--- start ---

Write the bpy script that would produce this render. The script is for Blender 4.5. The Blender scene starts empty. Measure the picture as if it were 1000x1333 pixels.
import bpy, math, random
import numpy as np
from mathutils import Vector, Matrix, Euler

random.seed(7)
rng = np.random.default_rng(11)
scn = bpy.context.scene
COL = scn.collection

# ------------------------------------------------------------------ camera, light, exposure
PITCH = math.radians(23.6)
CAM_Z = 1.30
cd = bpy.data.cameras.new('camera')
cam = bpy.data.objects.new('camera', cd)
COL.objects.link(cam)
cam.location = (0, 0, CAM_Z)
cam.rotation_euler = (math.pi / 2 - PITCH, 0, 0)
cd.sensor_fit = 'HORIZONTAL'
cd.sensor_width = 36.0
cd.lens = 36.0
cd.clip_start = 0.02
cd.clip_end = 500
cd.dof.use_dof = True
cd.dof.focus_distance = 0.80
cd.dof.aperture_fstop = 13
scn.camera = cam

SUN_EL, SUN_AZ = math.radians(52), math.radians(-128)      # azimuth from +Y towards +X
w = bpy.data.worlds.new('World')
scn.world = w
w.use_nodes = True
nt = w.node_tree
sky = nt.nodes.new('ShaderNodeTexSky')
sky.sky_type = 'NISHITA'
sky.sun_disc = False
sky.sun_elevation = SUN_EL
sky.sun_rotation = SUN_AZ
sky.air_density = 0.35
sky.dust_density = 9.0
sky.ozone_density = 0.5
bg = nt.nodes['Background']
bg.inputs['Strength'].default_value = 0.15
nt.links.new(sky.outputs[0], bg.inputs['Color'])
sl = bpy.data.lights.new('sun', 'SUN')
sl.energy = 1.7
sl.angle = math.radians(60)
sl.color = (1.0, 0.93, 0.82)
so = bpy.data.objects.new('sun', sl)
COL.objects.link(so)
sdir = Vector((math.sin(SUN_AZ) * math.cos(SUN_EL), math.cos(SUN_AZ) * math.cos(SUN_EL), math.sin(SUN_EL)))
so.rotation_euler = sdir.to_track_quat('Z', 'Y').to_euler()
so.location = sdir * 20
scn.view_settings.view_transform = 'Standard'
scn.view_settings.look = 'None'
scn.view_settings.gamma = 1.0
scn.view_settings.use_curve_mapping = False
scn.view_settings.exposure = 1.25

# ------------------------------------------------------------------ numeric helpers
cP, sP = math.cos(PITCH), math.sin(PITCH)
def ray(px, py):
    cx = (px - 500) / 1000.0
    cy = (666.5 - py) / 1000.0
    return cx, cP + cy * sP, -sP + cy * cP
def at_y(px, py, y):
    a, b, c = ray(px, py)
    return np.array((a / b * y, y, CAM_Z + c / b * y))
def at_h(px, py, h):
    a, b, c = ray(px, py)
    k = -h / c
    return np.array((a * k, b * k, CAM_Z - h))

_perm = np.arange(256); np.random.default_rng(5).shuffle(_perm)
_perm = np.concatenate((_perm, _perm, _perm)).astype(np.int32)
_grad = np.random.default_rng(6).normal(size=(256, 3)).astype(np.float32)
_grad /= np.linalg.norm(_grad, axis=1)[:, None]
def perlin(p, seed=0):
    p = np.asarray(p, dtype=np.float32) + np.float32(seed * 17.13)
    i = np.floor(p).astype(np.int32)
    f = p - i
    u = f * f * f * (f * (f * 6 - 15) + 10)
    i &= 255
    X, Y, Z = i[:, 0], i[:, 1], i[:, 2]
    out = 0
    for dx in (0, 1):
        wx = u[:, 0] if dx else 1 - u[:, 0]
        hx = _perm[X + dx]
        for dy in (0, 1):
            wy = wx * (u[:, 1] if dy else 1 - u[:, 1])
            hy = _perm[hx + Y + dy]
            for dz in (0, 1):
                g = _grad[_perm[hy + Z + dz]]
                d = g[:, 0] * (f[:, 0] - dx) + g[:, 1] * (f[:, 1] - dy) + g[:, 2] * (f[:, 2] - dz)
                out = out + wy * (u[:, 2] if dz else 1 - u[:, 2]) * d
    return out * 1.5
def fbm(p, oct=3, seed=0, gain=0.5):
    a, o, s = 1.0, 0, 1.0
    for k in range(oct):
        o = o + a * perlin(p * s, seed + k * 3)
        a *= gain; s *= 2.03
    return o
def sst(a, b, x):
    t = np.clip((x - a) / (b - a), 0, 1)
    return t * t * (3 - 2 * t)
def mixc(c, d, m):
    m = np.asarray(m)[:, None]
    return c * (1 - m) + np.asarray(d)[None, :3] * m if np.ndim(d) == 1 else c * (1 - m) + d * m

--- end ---

Goal of the exercise
Verbatim output is expected for the lines from the start of the data to the line in which "scn.camera = cam" appears, both included.

Result for this exercise
Write the bpy script that would produce this render. The script is for Blender 4.5. The Blender scene starts empty. Measure the picture as if it were 1000x1333 pixels.
import bpy, math, random
import numpy as np
from mathutils import Vector, Matrix, Euler

random.seed(7)
rng = np.random.default_rng(11)
scn = bpy.context.scene
COL = scn.collection

# ------------------------------------------------------------------ camera, light, exposure
PITCH = math.radians(23.6)
CAM_Z = 1.30
cd = bpy.data.cameras.new('camera')
cam = bpy.data.objects.new('camera', cd)
COL.objects.link(cam)
cam.location = (0, 0, CAM_Z)
cam.rotation_euler = (math.pi / 2 - PITCH, 0, 0)
cd.sensor_fit = 'HORIZONTAL'
cd.sensor_width = 36.0
cd.lens = 36.0
cd.clip_start = 0.02
cd.clip_end = 500
cd.dof.use_dof = True
cd.dof.focus_distance = 0.80
cd.dof.aperture_fstop = 13
scn.camera = cam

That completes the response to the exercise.